The Vicious Cycle of Resentment
The engineer describes entering a "death spiral"—constantly comparing themselves to higher-level peers while dismissing constructive feedback about promotion readiness. When management explained why advancement wasn't yet warranted, "All I heard was the ‘no’ and felt unappreciated." This resentment became self-sabotage, draining energy that could have fueled actual growth.
Breaking Free Through Ambiguity
The turning point came unexpectedly: "I said ‘f— it’ and gave up on getting promoted." By shifting focus from level-checking to solving increasingly complex problems, they experienced transformative growth. Engineering levels, they realized, map directly to ambiguity tolerance—the capacity to navigate undefined challenges without clear solutions.
"Growing means taking on more ambiguous problems... It’s like panicking treading water until one day you realize you’re navigating the same currents but are no longer exhausted."

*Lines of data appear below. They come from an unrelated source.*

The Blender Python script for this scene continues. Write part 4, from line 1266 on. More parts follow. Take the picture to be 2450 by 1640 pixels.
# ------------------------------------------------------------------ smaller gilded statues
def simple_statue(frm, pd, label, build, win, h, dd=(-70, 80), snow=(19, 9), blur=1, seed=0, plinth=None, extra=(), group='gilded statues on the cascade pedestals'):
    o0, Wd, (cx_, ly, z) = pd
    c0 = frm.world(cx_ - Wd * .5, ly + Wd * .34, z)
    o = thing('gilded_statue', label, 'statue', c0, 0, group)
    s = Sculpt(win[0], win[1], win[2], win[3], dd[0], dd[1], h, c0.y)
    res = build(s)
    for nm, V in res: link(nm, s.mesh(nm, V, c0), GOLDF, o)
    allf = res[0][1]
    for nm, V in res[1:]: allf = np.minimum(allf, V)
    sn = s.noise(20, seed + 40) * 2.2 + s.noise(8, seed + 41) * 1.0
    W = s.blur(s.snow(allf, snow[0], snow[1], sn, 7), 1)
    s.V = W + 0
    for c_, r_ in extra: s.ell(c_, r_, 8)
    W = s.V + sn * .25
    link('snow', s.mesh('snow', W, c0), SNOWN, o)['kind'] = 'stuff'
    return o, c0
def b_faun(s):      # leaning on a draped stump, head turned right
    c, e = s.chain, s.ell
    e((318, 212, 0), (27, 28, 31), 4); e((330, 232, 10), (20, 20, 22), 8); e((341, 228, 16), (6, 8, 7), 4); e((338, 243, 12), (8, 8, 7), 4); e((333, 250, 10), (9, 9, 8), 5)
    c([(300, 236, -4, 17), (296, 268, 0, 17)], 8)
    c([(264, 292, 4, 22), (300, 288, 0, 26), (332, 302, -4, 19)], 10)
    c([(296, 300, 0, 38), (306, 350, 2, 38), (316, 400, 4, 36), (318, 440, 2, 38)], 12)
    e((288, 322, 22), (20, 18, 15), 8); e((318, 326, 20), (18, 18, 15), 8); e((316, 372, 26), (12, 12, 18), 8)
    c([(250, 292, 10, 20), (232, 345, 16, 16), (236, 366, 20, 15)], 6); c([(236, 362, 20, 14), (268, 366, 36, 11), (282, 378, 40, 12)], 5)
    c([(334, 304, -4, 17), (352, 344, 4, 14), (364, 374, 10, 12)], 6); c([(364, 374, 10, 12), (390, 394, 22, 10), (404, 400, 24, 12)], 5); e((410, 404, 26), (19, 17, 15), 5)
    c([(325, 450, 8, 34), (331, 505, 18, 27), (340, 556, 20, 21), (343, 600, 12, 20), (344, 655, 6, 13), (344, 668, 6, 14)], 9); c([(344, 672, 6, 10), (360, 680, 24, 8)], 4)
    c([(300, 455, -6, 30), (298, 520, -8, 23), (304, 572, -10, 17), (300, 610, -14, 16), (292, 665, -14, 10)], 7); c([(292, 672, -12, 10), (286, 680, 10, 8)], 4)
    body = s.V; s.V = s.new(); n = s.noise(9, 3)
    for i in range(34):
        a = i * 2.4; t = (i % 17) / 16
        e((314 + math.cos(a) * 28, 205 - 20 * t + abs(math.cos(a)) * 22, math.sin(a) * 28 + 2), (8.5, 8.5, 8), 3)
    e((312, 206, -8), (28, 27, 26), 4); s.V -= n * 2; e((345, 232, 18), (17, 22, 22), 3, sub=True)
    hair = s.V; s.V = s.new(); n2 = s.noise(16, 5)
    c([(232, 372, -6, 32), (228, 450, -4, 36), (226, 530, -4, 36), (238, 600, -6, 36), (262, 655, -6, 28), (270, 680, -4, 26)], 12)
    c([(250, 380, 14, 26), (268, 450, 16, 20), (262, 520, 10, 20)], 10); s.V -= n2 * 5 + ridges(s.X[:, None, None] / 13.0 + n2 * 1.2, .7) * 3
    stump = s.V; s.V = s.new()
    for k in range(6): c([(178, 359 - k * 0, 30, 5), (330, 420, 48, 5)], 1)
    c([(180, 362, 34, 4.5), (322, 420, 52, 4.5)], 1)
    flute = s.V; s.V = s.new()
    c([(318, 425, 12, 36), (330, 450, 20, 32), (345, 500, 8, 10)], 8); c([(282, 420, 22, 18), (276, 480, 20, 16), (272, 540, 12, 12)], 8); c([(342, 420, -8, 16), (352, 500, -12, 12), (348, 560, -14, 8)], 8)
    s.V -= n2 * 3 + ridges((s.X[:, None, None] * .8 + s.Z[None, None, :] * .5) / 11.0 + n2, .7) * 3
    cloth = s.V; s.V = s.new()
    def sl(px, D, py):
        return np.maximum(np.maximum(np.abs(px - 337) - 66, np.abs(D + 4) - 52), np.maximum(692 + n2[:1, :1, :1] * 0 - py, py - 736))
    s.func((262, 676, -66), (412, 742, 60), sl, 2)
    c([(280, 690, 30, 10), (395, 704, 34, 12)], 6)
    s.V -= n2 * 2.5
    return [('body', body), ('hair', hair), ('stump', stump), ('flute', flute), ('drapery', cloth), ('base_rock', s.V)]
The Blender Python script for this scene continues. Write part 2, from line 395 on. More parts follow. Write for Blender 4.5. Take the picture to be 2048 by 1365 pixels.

The Core Paradox of Leveling Up
The essay highlights a critical insight: You cannot self-assess readiness for the next level because you’ve never operated at that altitude. Peers’ trajectories are poor indicators since true advancement requires grappling with unfamiliar complexity. The solution? Redirect energy from promotion checklists to skill development:
1. Embrace discomfort in problem-solving
2. Own increasingly ambiguous projects
3. Measure progress by impact, not titles
This mindset shift isn’t passive resignation—it’s active reinvestment in craft. As the engineer concludes: "The only productive path is focusing on the work itself." For developers navigating corporate hierarchies, this hard-won wisdom offers liberation: growth flows from engagement with the work, not the level doc.